Task requirements:
Open with the line that has "Model this scene"; close with the line that has "S = bpy.context.scene". Retype those lines exactly, images excluded.

[Stored data entries]
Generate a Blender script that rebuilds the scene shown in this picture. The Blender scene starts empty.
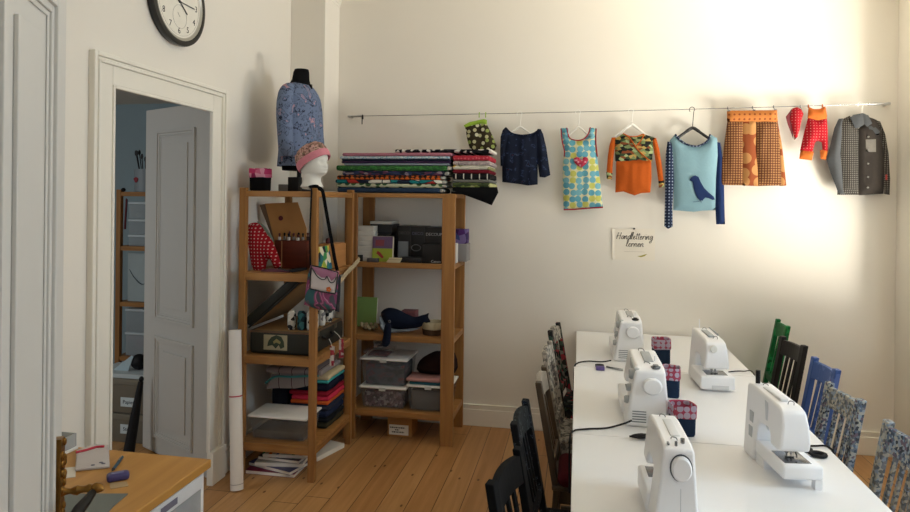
import bpy, bmesh, math, random
from mathutils import Vector, Matrix, noise
from mathutils.geometry import delaunay_2d_cdt
random.seed(7)
SC = bpy.context.scene
COL = SC.collection
R = math.radians
PI = math.pi

# ------------------------------------------------------------------ materials
def lin(c):
    if isinstance(c, str):
        c = [int(c[i:i+2], 16) / 255 for i in (0, 2, 4)]
    return tuple((x / 12.92 if x <= .04045 else ((x + .055) / 1.055) ** 2.4) for x in c) + (1.0,)

class NT:
    def __init__(s, name):
        s.m = bpy.data.materials.new(name); s.m.use_nodes = True
        s.t = s.m.node_tree; s.n = s.t.nodes; s.n.clear()
        s.out = s.n.new('ShaderNodeOutputMaterial'); s.b = s.n.new('ShaderNodeBsdfPrincipled')
        s.t.links.new(s.b.outputs[0], s.out.inputs[0])
    def new(s, typ, **kw):
        n = s.n.new('ShaderNode' + typ)
        for k, v in kw.items(): setattr(n, k, v)
        return n
    def link(s, a, b): s.t.links.new(a, b)
    def math(s, op, a, b=None, c=None):
        n = s.new('Math', operation=op)
        for i, v in enumerate((a, b, c)):
            if v is None: continue
            if isinstance(v, (int, float)): n.inputs[i].default_value = v
            else: s.link(v, n.inputs[i])
        return n.outputs[0]
    def mix(s, f, a, b):
        n = s.new('Mix', data_type='RGBA')
        for i, v in ((0, f), (6, a), (7, b)):
            if isinstance(v, (int, float)): n.inputs[i].default_value = v
            elif isinstance(v, tuple): n.inputs[i].default_value = v
            else: s.link(v, n.inputs[i])
        return n.outputs[2]
    def coords(s, plane='xz'):
        tc = s.new('TexCoord'); sep = s.new('SeparateXYZ'); s.link(tc.outputs['Object'], sep.inputs[0])
        if plane == 'xyz': return tc.outputs['Object'], sep
        cmb = s.new('CombineXYZ')
        for i, ch in enumerate(plane): s.link(sep.outputs['xyz'.index(ch)], cmb.inputs[i])
        return cmb.outputs[0], sep
    def ramp(s, fac, stops, mode='CONSTANT'):
        n = s.new('ValToRGB'); e = n.color_ramp.elements; n.color_ramp.interpolation = mode
        while len(e) < len(stops): e.new(.5)
        for i, (p, c) in enumerate(stops): e[i].position = p; e[i].color = lin(c)
        s.link(fac, n.inputs[0]); return n.outputs[0]
    def bump(s, h, strength=.2, dist=.002):
        n = s.new('Bump'); n.inputs['Strength'].default_value = strength; n.inputs['Distance'].default_value = dist
        s.link(h, n.inputs['Height']); s.link(n.outputs[0], s.b.inputs['Normal'])
    def fin(s, col, rough=.8, spec=.3, metal=0):
        if isinstance(col, (str, tuple)): s.b.inputs['Base Color'].default_value = lin(col) if isinstance(col, str) else col
        else: s.link(col, s.b.inputs['Base Color'])
        s.b.inputs['Roughness'].default_value = rough; s.b.inputs['Specular IOR Level'].default_value = spec
        s.b.inputs['Metallic'].default_value = metal
        return s.m

_cache = {}
def plain(c, rough=.6, spec=.4, metal=0, var=.06, scale=18, alpha=None):
    k = ('p', c, rough, spec, metal, var, scale, alpha)
    if k in _cache: return _cache[k]
    t = NT('plain_' + c)
    v, _ = t.coords('xyz')
    nz = t.new('TexNoise'); nz.inputs['Scale'].default_value = scale; nz.inputs['Detail'].default_value = 3; t.link(v, nz.inputs['Vector'])
    base = lin(c)
    hi = tuple(min(1, x * (1 + var)) for x in base[:3]) + (1,); lo = tuple(x * (1 - var) for x in base[:3]) + (1,)
    col = t.mix(nz.outputs['Fac'], lo, hi)
    if alpha is not None: t.b.inputs['Alpha'].default_value = alpha
    _cache[k] = t.fin(col, rough, spec, metal); return _cache[k]
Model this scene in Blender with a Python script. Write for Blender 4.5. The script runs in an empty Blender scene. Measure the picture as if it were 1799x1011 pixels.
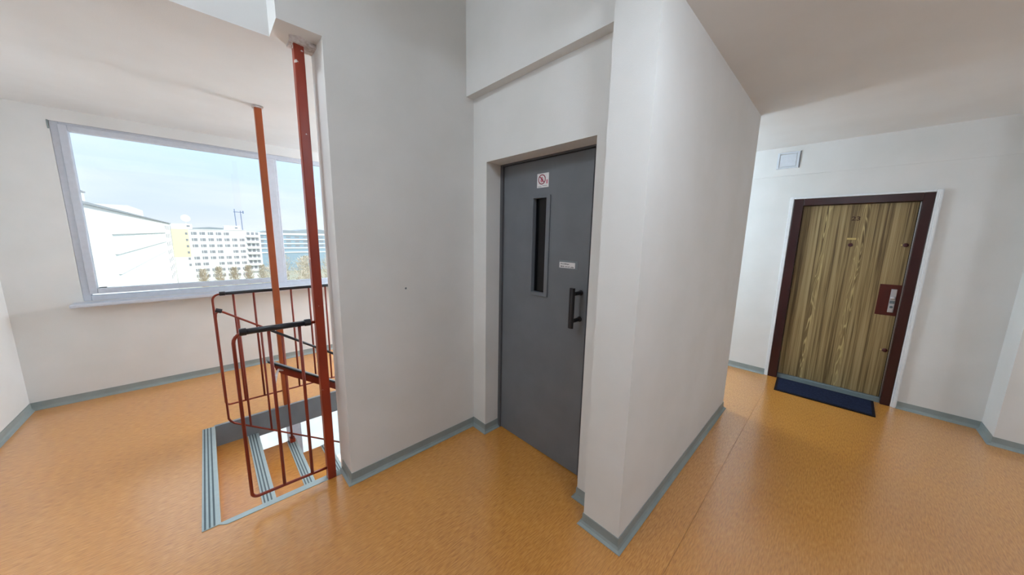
import bpy, math, random
from mathutils import Vector, Matrix
random.seed(7)
C = bpy.context.scene.collection
S = bpy.context.scene

# ------------------------------------------------------------------ camera
def make_camera():
    f, pi, ro, ya = 556.08, math.radians(9.02), math.radians(1.073), math.radians(45.986)
    F = Vector((math.cos(ya)*math.cos(pi), math.sin(ya)*math.cos(pi), -math.sin(pi)))
    R = Vector((math.sin(ya), -math.cos(ya), 0)); U = R.cross(F)
    R2 = R*math.cos(ro) + U*math.sin(ro); U2 = -R*math.sin(ro) + U*math.cos(ro)
    cd = bpy.data.cameras.new('camera'); cd.sensor_width = 36; cd.sensor_fit = 'HORIZONTAL'
    cd.lens = f/1799*36; cd.clip_start = .02; cd.clip_end = 3000
    co = bpy.data.objects.new('camera', cd); C.objects.link(co)
    m = Matrix((R2, U2, -F)).transposed().to_4x4(); m.translation = (0, 0, 1.54)
    co.matrix_world = m; S.camera = co
make_camera()

# ------------------------------------------------------------------ sky, sun, exposure
SKY = 1.35; SUN = 4.5; FILL = 1.0
S.view_settings.view_transform = 'Standard'; S.view_settings.look = 'None'
S.view_settings.exposure = 0.0; S.view_settings.gamma = 1.0
S.view_settings.use_curve_mapping = False

def lin(r, g, b):
    return tuple(((c/255)/12.92 if c/255 <= .04045 else ((c/255+.055)/1.055)**2.4) for c in (r, g, b)) + (1,)

def make_world():
    w = bpy.data.worlds.new('sky'); S.world = w; w.use_nodes = True
    n = w.node_tree.nodes; l = w.node_tree.links; n.clear()
    out = n.new('ShaderNodeOutputWorld'); bg = n.new('ShaderNodeBackground')
    tc = n.new('ShaderNodeTexCoord'); sep = n.new('ShaderNodeSeparateXYZ'); l.new(tc.outputs['Generated'], sep.inputs[0])
    ramp = n.new('ShaderNodeValToRGB'); l.new(sep.outputs['Z'], ramp.inputs[0])
    e = ramp.color_ramp.elements
    e[0].position = 0.0; e[0].color = (.70, .75, .82, 1)
    e[1].position = .9; e[1].color = (.42, .66, .95, 1)
    x = ramp.color_ramp.elements.new(.10); x.color = (.60, .72, .93, 1)
    x = ramp.color_ramp.elements.new(.25); x.color = (.62, .86, 1.0, 1)
    mp = n.new('ShaderNodeMapping'); mp.inputs['Scale'].default_value = (1.3, 1.3, 7)
    l.new(tc.outputs['Generated'], mp.inputs[0])
    nz = n.new('ShaderNodeTexNoise'); nz.inputs['Scale'].default_value = 2.2; nz.inputs['Detail'].default_value = 6
    l.new(mp.outputs[0], nz.inputs[0])
    cr = n.new('ShaderNodeMapRange'); cr.inputs[1].default_value = .40; cr.inputs[2].default_value = .85; l.new(nz.outputs[0], cr.inputs[0])
    mx = n.new('ShaderNodeMix'); mx.data_type = 'RGBA'; l.new(cr.outputs[0], mx.inputs[0])
    l.new(ramp.outputs[0], mx.inputs[6]); mx.inputs[7].default_value = (.80, .84, .93, 1)
    l.new(mx.outputs[2], bg.inputs[0]); bg.inputs[1].default_value = SKY
    l.new(bg.outputs[0], out.inputs[0])
make_world()

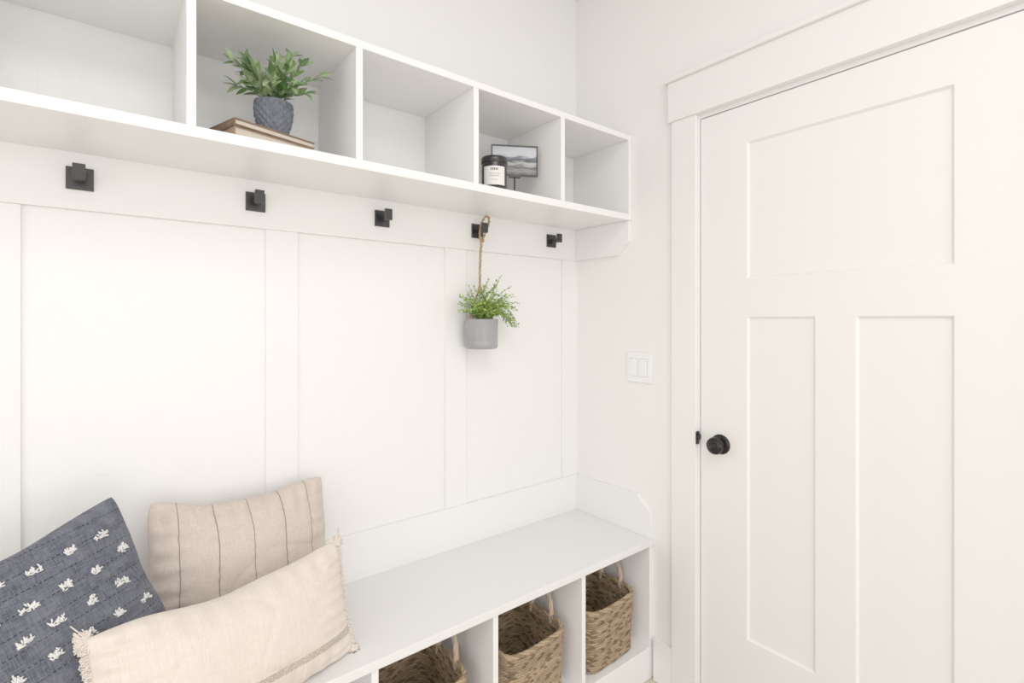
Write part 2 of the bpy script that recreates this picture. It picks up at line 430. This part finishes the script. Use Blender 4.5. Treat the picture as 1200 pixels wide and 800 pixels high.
# ------------------------------------------------------------------ candle
M_jar=mat('black_glass',(0.007,0.007,0.008),0.15)
M_label=mat('paper_label',(0.85,0.83,0.81),0.7)
cd=empty('candle',(-0.628,-0.245,ZS+0.0003),'black jar candle with a white paper label','candle')
MB().lathe([(0,0),(0.038,0),(0.0415,0.003),(0.0415,0.086),(0.041,0.088),(0,0.088)],64).obj('jar',M_jar,parent=cd,smooth=True)
MB().lathe([(0,0.0882),(0.0425,0.0882),(0.043,0.090),(0.043,0.104),(0.0415,0.107),(0,0.107)],64).obj('lid',M_jar,parent=cd,smooth=True)
def arcband(r,a0,a1,z0,z1,n=24,th=0.0004):
    m=MB()
    for i in range(n+1):
        a=a0+(a1-a0)*i/n
        for (rr,z) in ((r,z0),(r,z1)):
            m.v.append((rr*math.cos(a),rr*math.sin(a),z)); m.c.append((1,1,1))
    for i in range(n): m.f.append((2*i,2*i+2,2*i+3,2*i+1)); m.mi.append(0)
    return m
ca=math.radians(-126)
arcband(0.0418,ca-0.88,ca+0.88,0.014,0.073).obj('paper_label',M_label,parent=cd)
tx=MB()
for (z,wd,hh,n) in ((0.060,0.60,0.007,5),(0.048,0.9,0.0018,14),(0.041,0.7,0.0018,11),(0.029,0.5,0.0015,8)):
    for i in range(n):
        a=ca-wd/2+wd*(i+0.2)/n; m=arcband(0.0421,a,a+wd/n*0.6,z,z+hh,4)
        b=len(tx.v); tx.v+=m.v; tx.c+=m.c; tx.f+=[tuple(b+q for q in f) for f in m.f]; tx.mi+=m.mi
tx.obj('label_print',mat('label_ink',(0.03,0.03,0.03),0.7),parent=cd)

# ------------------------------------------------------------------ picture on stand
def photo_mat():
    m,nt,N,L,P=new_mat('seascape_photo')
    tc=N.new('ShaderNodeTexCoord'); mp=N.new('ShaderNodeMapping'); mp.inputs['Scale'].default_value=(16,1,60)
    L.new(tc.outputs['Object'],mp.inputs['Vector'])
    n=N.new('ShaderNodeTexNoise'); n.inputs['Scale'].default_value=1.6; n.inputs['Detail'].default_value=6
    L.new(mp.outputs[0],n.inputs['Vector'])
    sx=N.new('ShaderNodeSeparateXYZ'); L.new(tc.outputs['Object'],sx.inputs[0])
    r=N.new('ShaderNodeMapRange'); r.inputs[1].default_value=0.100; r.inputs[2].default_value=0.198
    L.new(sx.outputs['Z'],r.inputs[0])
    ad=N.new('ShaderNodeMath'); ad.operation='MULTIPLY_ADD'; ad.inputs[1].default_value=0.36; L.new(n.outputs['Fac'],ad.inputs[0])
    s2=N.new('ShaderNodeMath'); s2.operation='SUBTRACT'; s2.inputs[1].default_value=0.18; L.new(r.outputs[0],s2.inputs[0]); L.new(s2.outputs[0],ad.inputs[2])
    cr=N.new('ShaderNodeValToRGB'); e=cr.color_ramp.elements
    e[0].position=0.0; e[0].color=(0.08,0.08,0.08,1); e[1].position=1.0; e[1].color=(0.52,0.56,0.60,1)
    for p,c in ((0.15,(0.27,0.27,0.26,1)),(0.28,(0.06,0.07,0.08,1)),(0.40,(0.50,0.50,0.50,1)),(0.50,(0.04,0.05,0.06,1)),(0.60,(0.13,0.15,0.18,1)),(0.70,(0.60,0.63,0.66,1))):
        q=e.new(p); q.color=c
    L.new(ad.outputs[0],cr.inputs[0]); L.new(cr.outputs[0],P.inputs['Base Color']); P.inputs['Roughness'].default_value=0.4
    return m
pf=empty('picture_frame',(-0.480,-0.165,ZS+0.0003),'small black framed grey seascape photo on a thin stand','picture frame',rot=(0,0,math.radians(-30)))
f=MB(); W=0.083; z0,z1=0.095,0.203; bwd=0.0045
f.box(-W,W,-0.006,0.004,z0,z0+bwd); f.box(-W,W,-0.006,0.004,z1-bwd,z1); f.box(-W,-W+bwd,-0.006,0.004,z0+bwd,z1-bwd); f.box(W-bwd,W,-0.006,0.004,z0+bwd,z1-bwd)
f.box(-W+bwd,W-bwd,0.001,0.004,z0+bwd,z1-bwd)
f.obj('frame',M_black,parent=pf,bevel=0.0006)
MB().box(-W+bwd,W-bwd,-0.002,0.0005,z0+bwd,z1-bwd).obj('photo',photo_mat(),parent=pf)
st=MB(); st.tube([(0,0,0.004),(0,0,z0+0.001)],0.003,12); st.lathe([(0,0),(0.032,0),(0.032,0.003),(0.028,0.005),(0,0.005)],40); st.box(-0.02,0.02,-0.008,0.008,z0-0.005,z0)
st.obj('stand',M_black,parent=pf,smooth=True)

# ------------------------------------------------------------------ hanging planter
M_glaze=mat('grey_glazed_ceramic',(0.30,0.31,0.325),0.25,col2=(0.34,0.35,0.365),nscale=12)
hp_=empty('hanging_planter',(-0.555,-0.068,1.238),'small grey ceramic pot of greenery hanging on a jute rope','hanging planter')
r=0.060; HP=0.106
MB().lathe([(0,0),(r*0.86,0),(r*0.95,0.003),(r,0.011),(r,0.026),(r*0.988,0.028),(r,0.030),(r,HP-0.002),(r*0.98,HP),(r*0.93,HP),(r*0.92,HP-0.012),(0,HP-0.012)],72).obj('pot',M_glaze,parent=hp_,smooth=True,angle=60)
MB().lathe([(0,HP-0.0119),(r*0.91,HP-0.0119),(r*0.8,HP-0.006),(0,HP-0.003)],32).obj('soil',M_soil,parent=hp_,smooth=True)
jc=(0.58,0.40,0.26); jc2=(0.46,0.30,0.19)
rp=MB(); K=Vector((0.006,0.018,0.215)); hk=Vector((0.018,0.020,0.425))
for sgn in (1,-1):
    e_=Vector((sgn*r*0.88,0,HP-0.006))
    rp.rope([K, K*0.7+e_*0.3+Vector((sgn*0.004,0,0)), e_],0.0022,0.0022,2,0.014,6,jc,jc2)
rp.rope([K-Vector((0,0,0.012)),K+Vector((0.000,0,0.06)),K+Vector((0.002,0,0.12)),hk+Vector((-0.003,0,-0.030))],0.0026,0.0025,3,0.018,6,jc,jc2)
rp.tube([K+Vector((0,0,-0.012)),K,K+Vector((0,0,0.012))],lambda t:0.0052+0.003*math.sin(t*math.pi),10,jc)
loop=[]
for i in range(41):
    t=i/40; a=-math.pi/2+2*math.pi*t
    wx=0.015*math.cos(a); zz=0.044*math.sin(a)
    loop.append(hk+Vector((wx+0.028*((zz+0.044)/0.09)-0.006,-0.003*math.sin(2*a),zz+0.014)))
rp.rope(loop,0.0023,0.0024,2,0.014,6,jc,jc2)
for s0 in (0.0,0.006,0.012): 
    c0=hk+Vector((-0.002,0,-0.036+s0)); rp.tube([c0+Vector((0.0065*math.cos(q),0.0065*math.sin(q),0)) for q in [k*math.pi/8 for k in range(16)]],0.0029,8,jc2,closed=True)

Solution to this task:
Model this scene in Blender with a Python script. Write for Blender 4.5. The script runs in an empty Blender scene. Measure the picture as if it were 1799x1011 pixels.
import bpy, math, random
from mathutils import Vector, Matrix
random.seed(7)
C = bpy.context.scene.collection
S = bpy.context.scene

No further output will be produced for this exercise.